Short task
In the listing below, find every line with the string "part" and pull it out.

Dataset records
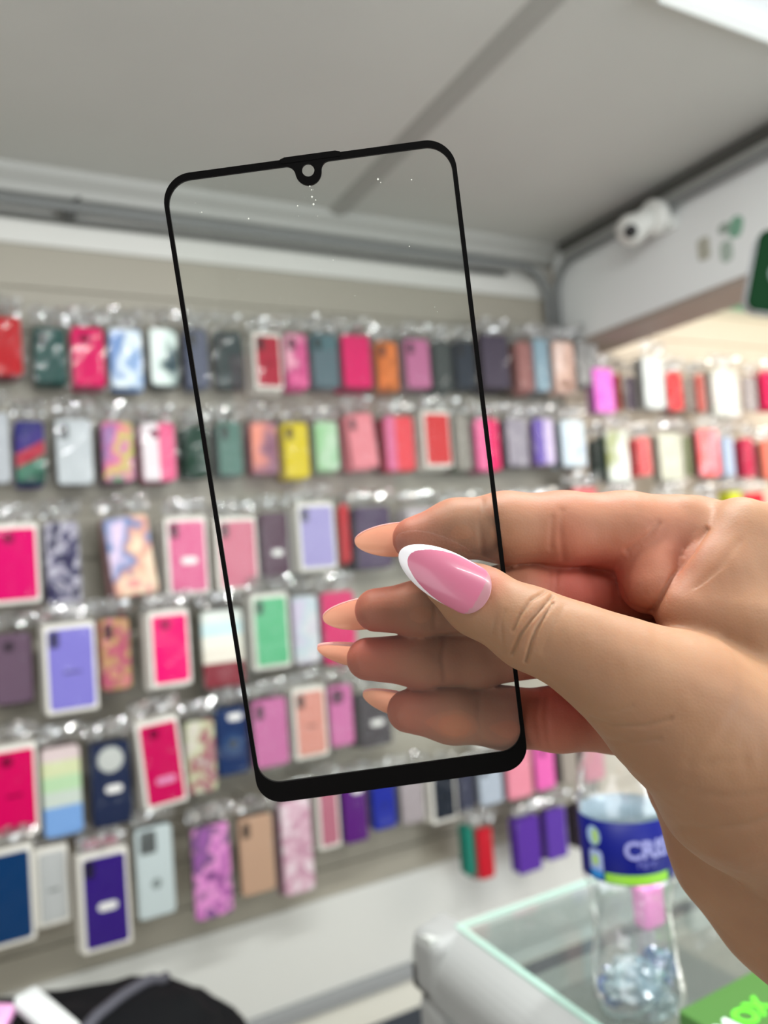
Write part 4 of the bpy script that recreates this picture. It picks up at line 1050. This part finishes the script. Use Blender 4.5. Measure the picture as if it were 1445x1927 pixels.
def nail(base, tip, hw, side, curv=.55, outm=None, inm=None, bulge=.0, thick=.0007, label=None, A=1.15, split=.075, tipw=.42, nv=(44, 30)):
    """base, tip camera-space points; side = direction (camera space) the convex face looks; hw half width (m)"""
    t = tip-base; L = np.linalg.norm(t); t /= L; n = side-(side@t)*t; n /= np.linalg.norm(n); s = np.cross(t, n)
    nu, nw = nv; layers = []
    fr = []
    for lay in (0, 1):
        pts = []
        for i in range(nu+1):
            # cosine spacing so both ends are round
            u = .5-.5*math.cos(math.pi*i/nu)
            wb = math.sqrt(max(0, 1-(1-min(1, u/.20))**2)) if u < .20 else 1
            q = max(0, (u-tipw)/(1-tipw)); wt = math.sqrt(max(0, 1-q**2.1))
            w = hw*wb*wt*(.94+.06*math.cos((u-.4)*3))
            for j in range(nw+1):
                v = -1+2*j/nw; a = v*A; k = max(w, 1e-5)
                off = hw*curv*(1-math.cos(a*(w/hw)))/(1-math.cos(A))
                p = base + t*(L*u) + s*(w*math.sin(a)/math.sin(A)) + n*(-off + bulge*math.sin(math.pi*u)) - n*thick*lay
                pts.append(p)
                if lay == 0:
                    # french boundary: smile line; base zone (grown out) near the cuticle
                    xx = v*(w/hw); d_edge = (w/hw)*(1-abs(v))*hw; d_tip = (1-u)*L
                    lim = (.0027)*max(0, min(1, (u-.30)/.5)); de = 1.12/math.sqrt(1/max(d_edge*1.2, 1e-5)**2 + 1/max(d_tip, 1e-5)**2)
                    g = .5 + .5*max(-1, min(1, (lim-de)/.0007+.4))*(.5 if True else 1)
                    g = max(.40, g) if u > split+.02 else min(g, .5)
                    if u < split - .05*v*v*0 + .06*v*v: g = .1
                    fr.append(g)
        layers.append(pts)
    V = layers[0]+layers[1]; N = len(layers[0]); row = nw+1; Fc = []; mi = []
    for i in range(nu):
        for j in range(nw):
            a = i*row+j; Fc.append((a, a+1, a+row+1, a+row)); mi.append(0); Fc.append((N+a, N+a+row, N+a+row+1, N+a+1)); mi.append(1)
    rim = [j for j in range(row)]+[i*row+nw for i in range(1, nu+1)]+[nu*row+j for j in range(nw-1, -1, -1)]+[i*row for i in range(nu-1, 0, -1)]
    for k in range(len(rim)): a, b = rim[k], rim[(k+1) % len(rim)]; Fc.append((b, a, a+N, b+N)); mi.append(0)
    Vw = [tuple(M @ p + CAM) for p in V]
    me = bpy.data.meshes.new('fingernail'); me.from_pydata(Vw, [], Fc); me.materials.append(outm); me.materials.append(inm or outm)
    me.polygons.foreach_set('material_index', mi); me.polygons.foreach_set('use_smooth', [True]*len(Fc))
    a_ = me.attributes.new('french', 'FLOAT', 'POINT'); a_.data.foreach_set('value', fr+[.9]*N)
    o = link('fingernail', me, hand)
    if label: o['label'] = label
    return o
m_nail = nail_material('nail_pink_french', (196,112,138), (240,236,240), (180,130,138), .28)
m_nail2 = nail_material('nail_pink_back', (226,166,176), (240,206,214), (226,166,176))
m_under = mat('nail_underside', (250,196,160), .35)
_nt = m_under.node_tree; _tr = _nt.nodes.new('ShaderNodeBsdfTranslucent'); _tr.inputs[0].default_value = (*lin((255,222,196)), 1)
_ms = _nt.nodes.new('ShaderNodeMixShader'); _ms.inputs[0].default_value = .5
_nt.links.new(_nt.nodes['Principled BSDF'].outputs[0], _ms.inputs[1]); _nt.links.new(_tr.outputs[0], _ms.inputs[2]); _nt.links.new(_ms.outputs[0], _nt.nodes['Material Output'].inputs[0])
m_nailb = mat('nail_back_pink', (246,196,200), .2)
_nt = m_nailb.node_tree; _tr = _nt.nodes.new('ShaderNodeBsdfTranslucent'); _tr.inputs[0].default_value = (*lin((255,214,206)), 1)
_ms = _nt.nodes.new('ShaderNodeMixShader'); _ms.inputs[0].default_value = .5
_nt.links.new(_nt.nodes['Principled BSDF'].outputs[0], _ms.inputs[1]); _nt.links.new(_tr.outputs[0], _ms.inputs[2]); _nt.links.new(_ms.outputs[0], _nt.nodes['Material Output'].inputs[0])
nail(P(918,1128,.1853), P(752,1038,.1905), .0062, np.array([-.05,-.05,-1.]), curv=.42, outm=m_nail, inm=m_nail2, bulge=.0012, label='pink thumb nail with white french tip')
def back_nail(bx, by, bd_, tx, ty, td, hw, tilt=(0,-.35,1.), curv=.6):
    nail(P(bx,by,bd_), P(tx,ty,td), hw, np.array(tilt, float), curv=curv, outm=m_nailb, inm=m_under, bulge=.001, thick=.0009, A=1.25, split=-1, tipw=.35, nv=(36, 22))
back_nail(800,1004,.2165, 667,1018,.2150, .0050)
back_nail(735,1138,.2187, 607,1162,.2165, .0048)
back_nail(722,1228,.2203, 597,1215,.2178, .0046, tilt=(0,-.75,.8))
back_nail(790,1326,.2205, 683,1302,.2188, .0040, tilt=(0,-.5,1.))
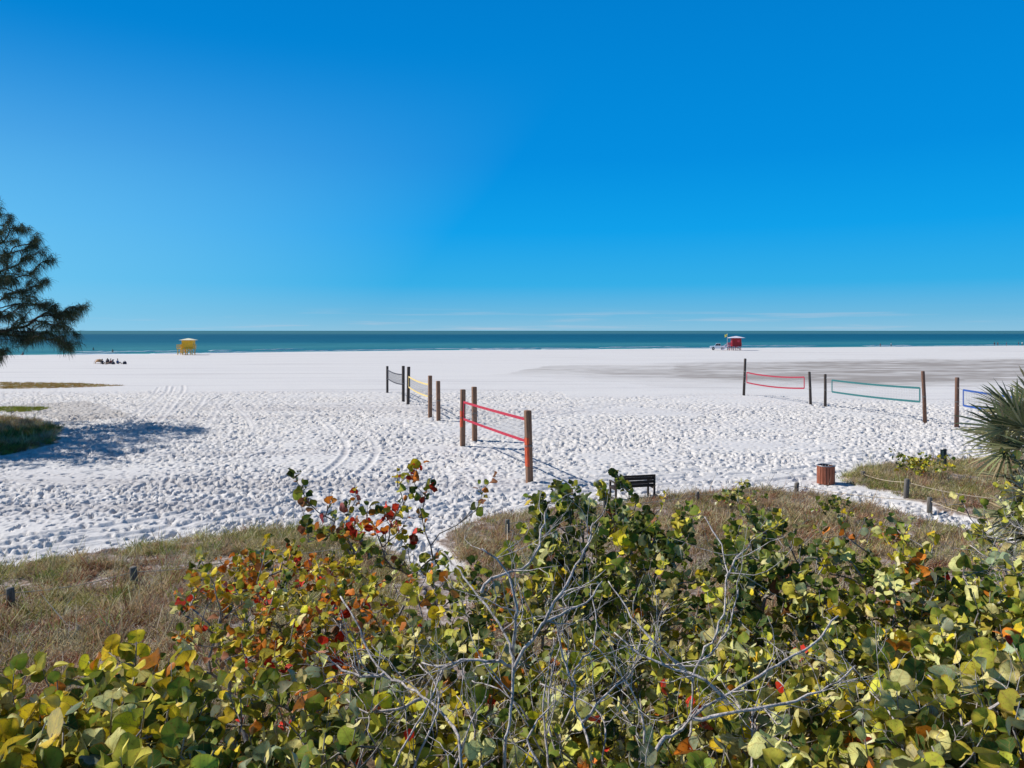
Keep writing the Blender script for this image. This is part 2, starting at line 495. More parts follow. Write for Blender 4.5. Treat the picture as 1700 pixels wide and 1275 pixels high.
def rut(pts, w=0.13, d=0.05, pair=1.55, jitter=0.0):
    P = [Vector(p) for p in pts]
    # dense resample
    out = []
    for i in range(len(P) - 1):
        n = max(2, int((P[i + 1] - P[i]).length / 0.09))
        for k in range(n):
            out.append(P[i].lerp(P[i + 1], k / n))
    for off in ((-pair / 2, pair / 2) if pair else (0,)):
        for i in range(1, len(out) - 1):
            t = (out[i + 1] - out[i - 1])
            if t.length < 1e-6: continue
            t.normalize()
            x = out[i].x - t.y * off; y = out[i].y + t.x * off
            R = w * 3
            i0 = int((y - R - RY0) / CELL); i1 = int((y + R - RY0) / CELL) + 1
            j0 = int((x - R - RX0) / CELL); j1 = int((x + R - RX0) / CELL) + 1
            if i0 < 0 or j0 < 0 or i1 >= RH or j1 >= RW: continue
            yy = (np.arange(i0, i1) * CELL + RY0 - y)[:, None]
            xx = (np.arange(j0, j1) * CELL + RX0 - x)[None, :]
            q = np.sqrt(xx * xx + yy * yy) / w
            prof = np.exp(-q ** 4)
            blk = HM[i0:i1, j0:j1]
            tgt = -d + 0.025 * math.sin(i * 0.7)
            blk[:] = blk * (1 - 0.85 * prof) + tgt * 0.85 * prof + 0.012 * np.exp(-((q - 1.6) / 0.4) ** 2)


def smooth_px(pts):
    g = [gp(*p) for p in pts]
    out = []
    for i in range(len(g) - 1):
        p0 = g[max(i - 1, 0)]; p1 = g[i]; p2 = g[i + 1]; p3 = g[min(i + 2, len(g) - 1)]
        for k in range(8):
            t = k / 8
            out.append(0.5 * ((2 * p1) + (p2 - p0) * t + (2 * p0 - 5 * p1 + 4 * p2 - p3) * t * t + (3 * p1 - p0 - 3 * p2 + p3) * t ** 3))
    out.append(g[-1])
    return out


for tr in ([(276, 642), (272, 650), (262, 664), (245, 684), (205, 700)],
           [(292, 640), (290, 650), (270, 672), (255, 690), (240, 703)],
           [(378, 652), (350, 672), (335, 692), (318, 712)],
           [(400, 655), (388, 663), (378, 672), (392, 690), (402, 707), (398, 722), (378, 733), (330, 746), (250, 762), (120, 780)],
           [(440, 652), (415, 663), (405, 672), (425, 690), (437, 708), (428, 724), (400, 736), (330, 756)],
           [(330, 655), (300, 690)],
           [(-60, 945), (120, 915), (420, 868), (600, 850), (760, 832), (900, 815), (1100, 797), (1300, 788), (1600, 745)],
           [(-60, 925), (150, 890), (420, 845), (620, 824), (800, 812), (1000, 797), (1200, 783)],
           [(560, 700), (600, 740), (560, 790), (430, 830), (250, 870), (0, 905)],
           [(760, 770), (778, 790), (770, 815), (700, 835), (560, 858)],
           [(900, 690), (1050, 665), (1200, 655), (1400, 668)],
           [(1100, 780), (1300, 762), (1500, 740), (1700, 725)]):
    rut(smooth_px(tr), w=random.uniform(0.12, 0.17), d=random.uniform(0.06, 0.085))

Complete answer
Write part 4 of the bpy script that recreates this picture. It picks up at line 1050. This part finishes the script. Use Blender 4.5. Measure the picture as if it were 1445x1927 pixels.
Keep writing the Blender script for this image. This is part 2, starting at line 495. More parts follow. Write for Blender 4.5. Treat the picture as 1700 pixels wide and 1275 pixels high.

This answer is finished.